Pour Mgr Élias Slemane, en ce Noël de communion

En dépit de leurs divergences, voire de leurs contradictions, les quatre évangiles nous renvoient chacun à la vérité du message évangélique sur Jésus. Ils ne visent pas à l’exactitude historique. Ils ne s’offrent pas à une lecture littéraliste comme cet Institut de Genève qui enseigne que tout ce que dit la Bible est littéralement "vrai", que le monde aurait été créé en six jours, qu’Eve aurait bien mangé la pomme, que tous ces faits sont réels et non des mythes ou des modes de récit.

Les textes néo-testamentaires comme les vétéro-testamentaires ne transmettent pas seulement des faits, mais une interprétation théologique de ces faits. Les fondamentalistes ont tendance à historiciser ce qui n’a pas de prétention à l’historicité. Il conviendrait de faire une distinction entre un fait brut et un fait élaboré. Or, souvent, les faits concernant la vie de Jésus sont des faits élaborés, théologiquement, même s’ils s’enracinent dans des faits historiques. C’est le cas, par exemple, dans le récit de la Transfiguration de Jésus.

Le fait historique, dans ce qu’il a de fugitif, est inaccessible, et le fait élaboré n’a pas la prétention d’être la retranscription de l’événement tel qu’il s’est déroulé. Tout récit, juridique, biblique, mythologique doit être passé au crible de la critique textuelle pour permettre d’accéder à une vérité signifiante plus importante que le support historique, et découvrir que la signification de la vérité reste impossible à dire d’un simple point de vue scientifique (exégétique, philologique ou même philosophique), impossible à transmettre sans le secours, le détour du symbole et du mythe. Il s’agit moins de savoir si ce qui est raconté s’est bien ainsi réalisé, que de découvrir la signification des faits racontés. Les évangélistes nous donnent quatre portraits de Jésus, quatre portraits qui sont infiniment plus révélateurs que quatre photographies. 
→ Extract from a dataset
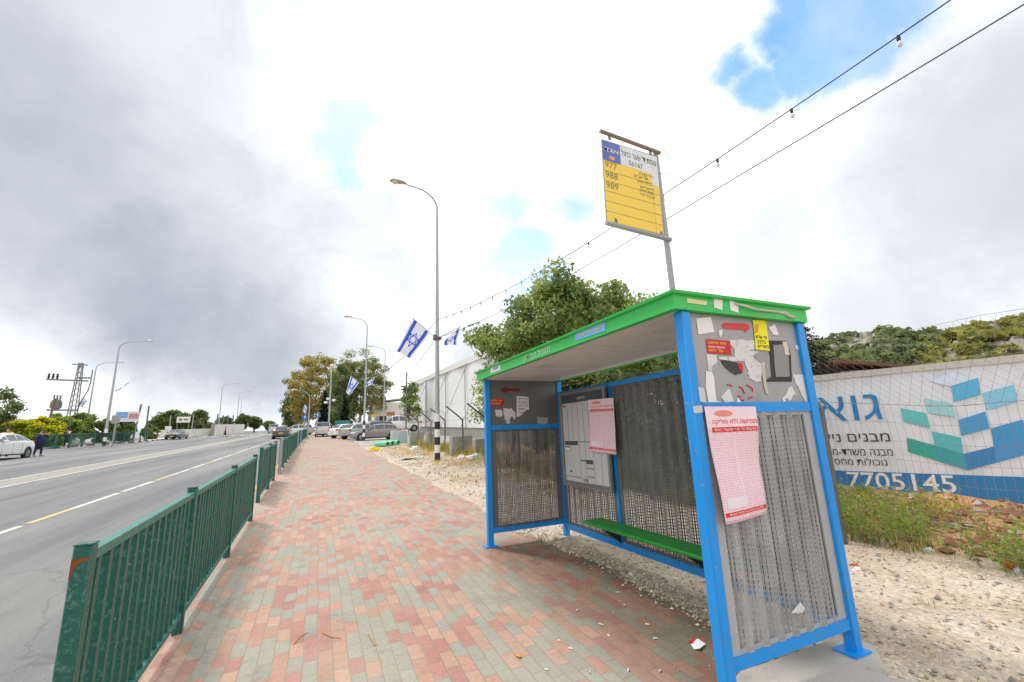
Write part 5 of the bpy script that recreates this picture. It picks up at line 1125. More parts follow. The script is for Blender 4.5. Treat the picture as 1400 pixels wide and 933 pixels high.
# small far buildings by the hall
b = at_d(520, 75)
t = thing('white_building', 'small white building between the tall eucalyptus and the tarpaulin hall', 'building', b); mb = MB(); mb.box(b+V((1.6,0,1.9)), (6.4, 4, 5.6)); mb.build('wall', white_p, t); mb = MB(); mb.add([b+V(p) for p in ((-1.8,-2.1,4.6),(5,-2.1,5.4),(5,2.1,5.4),(-1.8,2.1,4.6),(-1.8,-2.1,4.8),(5,-2.1,5.6),(5,2.1,5.6),(-1.8,2.1,4.8))], [(3,2,1,0),(4,5,6,7),(0,1,5,4),(1,2,6,5),(2,3,7,6),(3,0,4,7)]); mb.build('roof', galv, t)
mb = MB(); mb.box(b+V((0, -2.02, 1.9)), (1.2, .05, 1.2)); mb.build('window', dark, t)
def signboard(name, label, cat, u, D, v0, v1, wpx, face_m, post=True, bits=(), th=.06, group=None):
    b, h1 = at_d(u, D, v0); _, h0 = at_d(u, D, v1); sc = D/F_PX/max(.6, ray(u, 590).normalized().dot(RM @ V((0,0,-1))))*1.0
    depth = (b-CAM).dot(RM @ V((0,0,-1))); w_ = wpx*depth/F_PX
    d = V((b.x, b.y, 0)).normalized(); sd_ = V((d.y, -d.x, 0)); t = thing(name, label, cat, b, 0, group)
    mb = MB(); c = b+V((0,0,h0)); mb.slab([c-sd_*w_/2, c+sd_*w_/2, c+sd_*w_/2+V((0,0,h1-h0)), c-sd_*w_/2+V((0,0,h1-h0))], th, d); fb_ = mb.build('board', face_m, t)
    if post:
        for s in ((-.42, .42) if w_ > 1.2 else (0,)):
            mb = MB(); mb.cyl(b+sd_*w_*s+d*.1-V((0,0,.1)), b+sd_*w_*s+d*.1+V((0,0,h1)), .04, n=8); mb.build('post', galv, t)
    for k, (s0, s1, t0, t1, m) in enumerate(bits):
        mb = MB(); H = h1-h0; mb.slab([c+sd_*w_*(s0-.5)+V((0,0,H*t0)), c+sd_*w_*(s1-.5)+V((0,0,H*t0)), c+sd_*w_*(s1-.5)+V((0,0,H*t1)), c+sd_*w_*(s0-.5)+V((0,0,H*t1))], .01, -d); mb.build('print', m, fb_)
    return t, fb_, c, sd_, d, w_, h1-h0
yelb = mat('billboard_yellow', srgb('#d9b14a'), rough=.6)
signboard('billboard', 'yellow billboard with blue figures above the parked cars', 'billboard', 510, 58, 567, 576.5, 15, yelb, bits=[(.04,.3,.1,.9,mat('print_teal', srgb('#5a7f8a'), rough=.6)), (.35,.6,.15,.6,paper_white), (.66,.95,.1,.8,mat('print_blue_grey', srgb('#6f8fb0'), rough=.6))])
signboard('billboard', 'rusty red sign on the white building roof', 'billboard', 533.5, 56, 563.5, 568.5, 11, mat('dull_red_board', srgb('#a8694f'), rough=.7))
signboard('green_screen', 'low green mesh screen fence behind the cypresses', 'fence', 468, 60, 575, 583, 20, mat('green_mesh', srgb('#3c7f74'), rough=.7))
for (u, D, v, lb, r_) in ((433, 56, 568, 'round blue sign with a white arrow on the taller pole', .30), (415.5, 50, 571, 'round blue sign with a white arrow behind the far railing', .28)):
    b, hh = at_d(u, D, v); d = V((b.x, b.y, 0)).normalized(); t = thing('round_sign', lb, 'road sign', b, 0, 'round blue signs')
    mb = MB(); mb.cyl(b, b+V((0,0,hh+.3)), .04, n=8); mb.build('post', galv, t); c = b+V((0,0,hh))
    mb = MB(); mb.cyl(c-d*.06, c-d*.09, r_, n=24); dsc = mb.build('sign_disc', mat('sign_disc_blue', srgb('#2a6fc0'), rough=.5), t)
    sd_ = V((d.y, -d.x, 0)); mb = MB(); o_ = c-d*.095; mb.slab([o_+sd_*a*r_+V((0,0,z_*r_)) for a, z_ in ((-.1,-.6),(.1,-.6),(.1,.1),(.4,.1),(0,.65),(-.4,.1),(-.1,.1))], .006, -d); mb.build('arrow', paper_white, dsc)

# ================================================================== CONCRETE BLOCKS, PIPES, LITTER
def block(u0, u1, v0, v1, D, lb, dep=.9):
    b, h = at_d((u0+u1)/2, D, v0, v=v1); k = (b-CAM).dot(RM @ V((0,0,-1)))/F_PX; w_ = (u1-u0)*k
    mb = MB(); rot = Matrix.Rotation(-math.atan2(b.x, b.y)*.5, 3, 'Z'); mb.box(b+V((0,0,h/2-.05)), (w_, dep, h+.1), rot, bev=.03)
    o = mb.build('concrete_block', concrete_dk, origin=b); autosmooth(o); tag(o, lb, 'concrete block', 'concrete blocks behind the wire fence')
block(616, 644, 596, 626, 19.5, 'big square concrete block nearest the striped lamp pole')
block(583, 597, 590, 613, 25.5, 'concrete block left of the striped lamp pole')['label'] if False else block(583, 597, 591, 613, 25.5, 'narrow concrete block half behind the striped lamp pole')
block(560, 578, 591, 611, 28.5, 'wide concrete block beside the green pipes', 1.2)
block(648, 668, 600, 622, 21.5, 'concrete block hidden beside the far shelter post')
b0 = gp(545, 606); t = thing('utility_cabinet', 'pale utility cabinet with a white edge at the end of the wire fence', 'cabinet', b0)
mb = MB(); mb.box(b0+V((0,0,.45)), (1.1, .8, .9), bev=.03); autosmooth(mb.build('body', mat('cabinet_grey', srgb('#b1b8ba'), rough=.6), t)); mb = MB(); mb.box(b0+V((.2,-.41,.45)), (.5, .02, .75)); mb.build('door', mat('cabinet_door', srgb('#9dacb3'), rough=.5), t); mb = MB(); mb.box(b0+V((.59,0,.47)), (.06, .82, .96)); mb.build('side_trim', paper_white, t)
pip = mat('pale_green_plastic', srgb('#6fc5a0'), rough=.35)
for i, (du, lb) in enumerate(((0, 'green plastic pipe roll, front one of three on the verge'), (6, 'green plastic pipe roll in the middle of three on the verge'), (13, 'green plastic pipe roll, rearmost of three by the fence end'))):
    c = gp(522+du*1.3, 611-i*1.2); mb = MB(); ax = V((-.45, .9, 0)).normalized(); L_ = 1.3-.15*i; prof = []
    n = 16; a = c+V((0,0,.16))+ax*L_/2; b_ = c+V((0,0,.16))-ax*L_/2; x, y = mb.frame_dir(ax)
    vs = []
    for p, rr in ((a, .16), (b_, .16), (b_, .125), (a, .125)): vs += [p+x*math.cos(2*math.pi*k/n)*rr+y*math.sin(2*math.pi*k/n)*rr for k in range(n)]
    mb.add(vs, [(q*n+k, q*n+(k+1) % n, ((q+1) % 4)*n+(k+1) % n, ((q+1) % 4)*n+k) for q in range(4) for k in range(n)])
    o = mb.build('plastic_pipe', pip, origin=c); autosmooth(o); tag(o, lb, 'pipe', 'green plastic pipes on the verge')
def lump(name, label, cat, p, size, m, seed, group=None, flat=.6):
    bm = bmesh.new(); bmesh.ops.create_icosphere(bm, subdivisions=3, radius=1)
    for v in bm.verts:
        n_ = 1+.45*noise.noise(v.co*1.6+V((seed, 0, 0)))+.22*noise.noise(v.co*4.3+V((0, seed, 0))); v.co = V((v.co.x*size[0]*n_, v.co.y*size[1]*n_, max(-.1*size[2], v.co.z*size[2]*n_)))
    me = bpy.data.meshes.new(name); bm.to_mesh(me); bm.free(); me.materials.append(m); o = bpy.data.objects.new(name, me); COL.objects.link(o); o.location = V(p)+V((0,0,size[2]*.08)); return tag(o, label, cat, group)
bagw = mat('white_plastic_bag', srgb('#d8dadb'), rough=.4, var=.12, scale=8)
LG = 'litter on the verge and sidewalk'
def gnd(u, v): p = gp(u, v); return V((p.x, p.y, ground_z(p.x, p.y) if p.x > SW_R+.1 else street(p.y)))
lump('plastic_bag', 'crumpled yellow plastic bag at the edge of the pavers', 'litter', gnd(512, 617), (.26,.2,.22), mat('yellow_plastic', srgb('#e6cc2e'), rough=.4), 1, LG)
lump('plastic_bag', 'white plastic bag in the dry grass left of the striped pole', 'litter', gnd(568, 615), (.28,.2,.2), bagw, 2, LG)['label'] = 'white plastic bag in the dry grass near the concrete blocks'
lump('plastic_bag', 'flattened white plastic sheet beside the far shelter post', 'litter', gnd(649, 630), (.34,.25,.16), bagw, 3, LG)
lump('plastic_bag', 'small white bag just under the bent fence post', 'litter', gnd(632, 628), (.2,.16,.12), bagw, 4, LG)
lump('rag', 'black rag lying on the verge', 'litter', gnd(559, 628.5), (.32,.12,.06), rubber, 5, LG)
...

Si le contenu du texte des évangiles est historico-théologique, alors il ne relève pas seulement de la critique historique, il réclame aussi une compréhension théologique, c’est-à-dire un acte d’interprétation où la foi et l’histoire sont dans un jeu réciproque incessant. La foi au Jésus prêché renvoie à l’histoire du Jésus des évangiles, et le Jésus historique renvoie au Jésus qui est proclamé Seigneur et qui est vivant, ressuscité. C’est ce mouvement qui préside à la rédaction des évangiles, qui risque d’échapper aux lecteurs modernes. Ou bien ils sont spontanément fondamentalistes et tentés d’historiciser tel événement raconté qui n’a que l’apparence de l’histoire ; ou bien ils portent un regard exclusivement critique et sont tentés d’éliminer ce qui échappe à l’enquête historique, parce qu’ils demandent à l’histoire ce qu’elle ne pourra jamais démontrer : Jésus Fils de Dieu, Sauveur du monde, et sa Résurrection d’entre les morts.

Et pourtant, ce cercle de la foi et de l’histoire qui se nourrissent et se corrigent mutuellement répond à la nature même de l’objet de la foi de l’Eglise, c’est-à-dire au mystère de Jésus-Christ, inséparablement homme et Dieu.